All the wrong gestures

Managing minority groups through gestures has become a political art form in this country, thanks to Democratic politicians. Instead of offering African-Americans a real seat at the table of power or major new subtantive programs such as reparations for slavery or (heaven help us) school choice, the Democrats give them the Secretary of HUD job, formal apologies for slavery, and black history month (plus, and this cuts slightly against my narrative, affirmative action). African-Americans generally respond with mild gratitude, mild resentment over tokenism, or a mixture of the two. They seldom, I think, see these gestures as a sign of their power. Rather, they are more likely to regard them as denoting a relative lack of power — an indicator of how cheaply they can be bought off.
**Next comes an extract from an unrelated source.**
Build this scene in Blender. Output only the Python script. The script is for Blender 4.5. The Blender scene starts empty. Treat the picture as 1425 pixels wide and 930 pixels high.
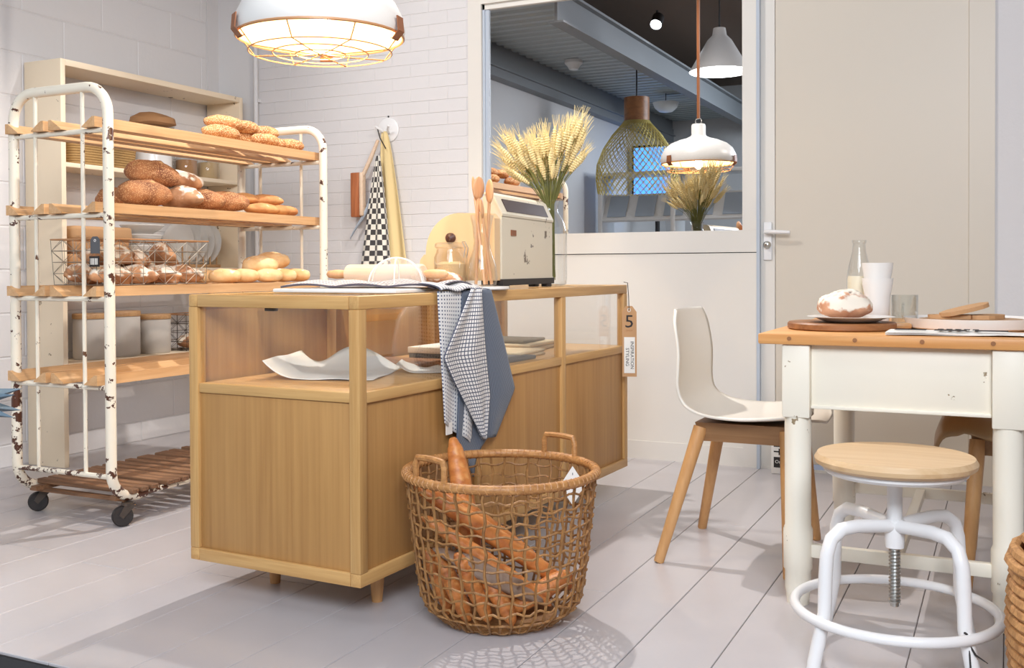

I sense that, in the war on terrorism, we are trying to employ something like the “politics of gesture” model described above in an effort to manage the foreign “other” (to borrow a leftist academic term). Unwilling to pull out of the Middle East or to sink Israel, we try to buy the good will of Arabs by calling Islam the religion of peace, by standing against the publication of certain cartoon, and now (in the case of the Pope) by apologizing for unobjectionable speech.

Unfortunately, unlike our domestic “other,” the “Arab street” doesn’t regard these gestures with mild gratitude or mild resentment, and it doesn’t see them as a sign that the Islamists are weak. Rather, I believe, Arabs see these gestures as a sign of weakness on our part. After all, in Arab lands strong governments don’t appease or apologize to their citizens. This kind of homage (or dhimmi) is instead characteristic of the way people conquered in the course of jihad behave. Indeed, campaigns like the one that resulted in submissive behavior by the West with respect to the Danish cartoons arguably are designed to extract this sort of response in order to provide the Islamists with cheap victories.

It’s perhaps understandable that, in the early going of the war on terror, our politicians would apply models of persuasion that have worked domestically. But with five years of experience under our belt (plus eight years of Clinton’s gesture-laden foreign policy), we now should understand that the gesture model is persuading Arabs of things we shouldn’t want them to believe and which we should hope are not true.